Na opinião de Marleci Hoffmeister, assistente social e chefe de serviço da Coordenadoria da Infância e Juventude do Tribunal de Justiça do Rio Grande do Sul (TJRS), o protocolo faz a diferença para a integridade do depoimento. “Nós apostamos muito, porque ele é flexível e eficaz tanto com crianças como com adolescentes, em qualquer idade”, completou.
A promotora de Justiça e coordenadora do Centro de Apoio Operacional da Infância, Juventude, Educação, Família e Sucessões do Ministério Público do Rio Grande do Sul, Denise Casanova Villela destacou que “as crianças e adolescentes nunca foram ouvidas em nada, nem em políticas públicas que envolvem os seus direitos” e lembrou que o momento de apresentação do protocolo não poderia ser melhor, pois o Estatuto da Criança e do Adolescente está completando 30 anos em 2020.
Muito citado e lembrado como idealizador e precursor do depoimento especial, o desembargador do Tribunal de Justiça do Rio Grande do Sul (TJRS) José Antonio Daltoé chegou a se emocionar durante a sua fala ao se lembrar de uma estudante de direito que lhe entrevistou e agradeceu.

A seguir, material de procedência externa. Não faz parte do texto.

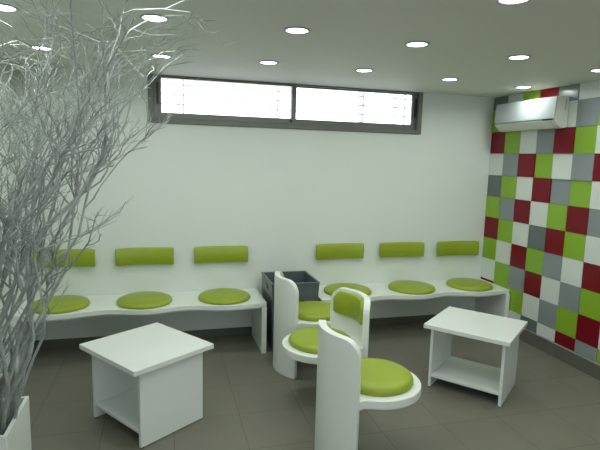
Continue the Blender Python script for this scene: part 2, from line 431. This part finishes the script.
for i, (x, y, rz, lb) in enumerate([(-2.235, -.84, 2, 'white tub chair with lime cushions in front of the slate bin, farthest of three'),
        (-2.376, -1.48, 193, 'white tub chair with its lime back pad facing the viewer, middle of three'),
        (-2.262, -2.15, 6, 'white tub chair with lime cushions nearest the viewer, its curved back in front')]):
    c = chair if i == 0 else copy_tree(chair)
    c.location = (x, y, 0); c.rotation_euler.z = math.radians(rz); c.scale.z = (1, .985, 1.01)[i]; c['label'] = lb; c['group'] = 'tub chairs in the middle of the room'

# ------------------------------------------------------------ air conditioner
t = thing('air_conditioner', 'white wall mounted air conditioner high on the coloured panel wall', 'air conditioner', (-.001, -.644, 2.088))
def extr(bm, prof, y0, y1, mi=0):
    a = [bm.verts.new((x, y0, z)) for x, z in prof]; b = [bm.verts.new((x, y1, z)) for x, z in prof]; n = len(prof)
    bm.faces.new(a).material_index = mi; bm.faces.new(b[::-1]).material_index = mi
    for i in range(n): bm.faces.new((a[i], b[i], b[(i+1) % n], a[(i+1) % n])).material_index = mi
HL = .414
bm = bmesh.new(); extr(bm, [(0, .012), (0, .280), (-.105, .280), (-.118, .272), (-.124, .255), (-.134, .080), (-.128, .06), (-.075, .008), (-.04, .003)], -HL, HL)
obj('casing', bm, M['ac'], t, bevel=.005)
bm = bmesh.new(); extr(bm, [(-.1345, .085), (-.1250, .257), (-.118, .275), (-.121, .281), (-.131, .272), (-.137, .22), (-.145, .10), (-.144, .086)], -HL+.004, HL-.004)
obj('front_panel', bm, M['acf'], t, bevel=.002)
bm = bmesh.new(); extr(bm, [(-.1338, .072), (-.1285, .058), (-.084, .0155), (-.087, .009), (-.133, .052), (-.140, .072)], -HL+.05, HL-.05)
obj('louvre', bm, M['ac'], t, bevel=.002)
bm = bmesh.new(); extr(bm, [(-.1345, .0845), (-.1345, .076), (-.138, .076), (-.138, .0845)], -HL+.01, HL-.01); obj('seam', bm, M['vent'], t)
bm = bmesh.new(); box(bm, -.1425, -.1345, -HL+.03, -HL+.15, .074, .0845); obj('display', bm, M['black'], t, bevel=.001)
bm = bmesh.new(); extr(bm, [(-.03, .16), (-.03, .255), (-.038, .255), (-.038, .16)], -HL-.003, -HL-.0005); obj('side_vent', bm, M['vent'], t)

# ------------------------------------------------------------ planter and branches
PX, PY, PW, PH = -4.342, -2.235, .39, .51
t = thing('planter', 'tall white square planter at the left edge holding bare branches', 'planter', (PX, PY, 0))
bm = bmesh.new()
a, b = frust(bm, PW, PW, PW, PW, .001, PH); c, d = frust(bm, PW-.036, PW-.036, PW-.036, PW-.036, .3, PH)
bm.faces.new(a[::-1]); bm.faces.new(c)
for i in range(4):
    j = (i+1) % 4; bm.faces.new((a[i], a[j], b[j], b[i])); bm.faces.new((c[j], c[i], d[i], d[j])); bm.faces.new((b[i], b[j], d[j], d[i]))
obj('pot', bm, M['white'], t, bevel=.003)
bm = bmesh.new(); k = PW/2-.019
gn = 12; vs = [[bm.verts.new((-k+2*k*i/gn, -k+2*k*j/gn, .40+random.uniform(0, .012))) for j in range(gn+1)] for i in range(gn+1)]
for i in range(gn):
    for j in range(gn): bm.faces.new((vs[i][j], vs[i+1][j], vs[i+1][j+1], vs[i][j+1]))
so = obj('pebble_fill', bm, M['soil'], t)

rb = random.Random(21)
def env(z): dz = max(z-.4, 0); return .25+.21*dz+.115*dz*dz
def grow(bm, p, d, L, r, lvl, ek):
    n = {0: 18, 1: 8, 2: 5, 3: 3}[lvl]; pts = [p.copy()]; rad = [r]; dirs = [d.copy()]
    wob = {0: .085, 1: .22, 2: .27, 3: .26}[lvl]; cur = d.copy()
    for i in range(n):
        c = cur+Vector((rb.gauss(0, wob), rb.gauss(0, wob), rb.gauss(0, wob)*.6+(.07 if lvl else .02)))
        if lvl == 0: c += lean*(i/n)*.17
        q = pts[-1]; off = Vector((q.x-PX, q.y-PY, 0)); e = env(q.z)*ek
        if lvl == 0 and off.length > e*.85: c -= off.normalized()*.28; c.z += .12
        if q.z > H-.30 and c.z > .15: c.z *= .6
        if q.x < XL+.16 and c.x < 0: c.x *= -.3
        cur = c.normalized(); q = q+cur*L/n
        if q.z > H-.025 or q.x < XL+.02 or (lvl and Vector((q.x-PX, q.y-PY)).length > env(q.z)*ek*1.12): break
        pts.append(q); dirs.append(cur.copy()); rad.append(r*(1-.75*(i+1)/n)+.0005)
    if len(pts) < 2: return
    if len(pts) < n+1: rad[-1] = .0007
    tube(bm, pts, rad, 6 if lvl == 0 else (5 if lvl == 1 else 4))
    if lvl == 3: return
    m_ = len(pts)-1; cnt = max(1, round({0: 8 if L > 1.5 else 13, 1: 4, 2: 1.3}[lvl]*m_/n))
    for k in range(cnt):
        u = rb.uniform((.15 if L < 1.5 else .33) if lvl == 0 else .15, .98)*m_; i = min(int(u), m_-1)
        q = pts[i].lerp(pts[i+1], u-i); dd = dirs[i+1]
        ax = dd.orthogonal().normalized(); ax.rotate(Matrix.Rotation(rb.uniform(0, 2*PI), 3, dd))
        ang = rb.uniform(.35, .95)
        nd = (dd*math.cos(ang)+ax*math.sin(ang)); nd.z += .2; nd.normalize()
        grow(bm, q, nd, L*{0: .25, 1: .45, 2: .5}[lvl]*rb.uniform(.6, 1.2), rad[i]*.52+.0011, lvl+1, ek)
NB = 35
lean = Vector((0, 0, 0))
for i in range(NB):
    a = rb.uniform(0, 2*PI); rr = .165*math.sqrt(rb.random())
    p = Vector((PX+rr*math.cos(a), PY+rr*math.sin(a), .395))
    a = rb.uniform(-PI, PI) if i % 3 == 0 else rb.uniform(-1.3, 1.5); k = rb.uniform(.3, 1.15)
    lean = Vector((max(math.cos(a)*k, -.25), math.sin(a)*k, 0))
    d = Vector((lean.x*.34, lean.y*.34, 1)).normalized()
    short = i % 3 == 0
    bm = bmesh.new(); grow(bm, p, d, rb.uniform(.8, 1.4) if short else rb.uniform(1.8, 2.4), rb.choice((.005, .007, .009, .013))*(.8 if short else 1), 0, rb.uniform(.75, 1.12))
    for v in bm.verts: v.co -= p
    o = obj('bare_branch', bm, M['branch'], loc=p)
    tag(o, 'silver grey bare branch with many twigs standing in the tall white planter', 'branch', 'bare branches in the planter')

Ela contou que sua vida mudou aos 10 anos graças ao depoimento especial. “Esse protocolo não está finalizado completamente. Ele ainda será aperfeiçoado. Mas é um começo”, disse. Ele ressaltou que é importante capacitar todos os agentes envolvidos nos processos e não apenas o corpo técnico. “Ele tem que ser ensinado nas faculdades de direito. Cobrado nos concursos públicos. Tem que ser divulgado para todos”, enfatizou.
Capacitação
O chefe do Centro de Formação e Aperfeiçoamento de Servidores do Poder Judiciário (Ceajud), Diogo Ferreira, anunciou, ao final do encontro, que o Ceajud irá lançar, no dia 5 de agosto, as inscrições do curso on-line para capacitação de entrevistadores, já utilizando o novo protocolo. Serão 150 vagas, inicialmente restritas a servidores do Judiciário. “Como será a nossa primeira turma a distância, fizemos essa restrição de público. Depois que validarmos o curso, iremos abrir para outros órgãos e instituições”, afirmou. Serão 40 horas de curso, divididos em seis módulos.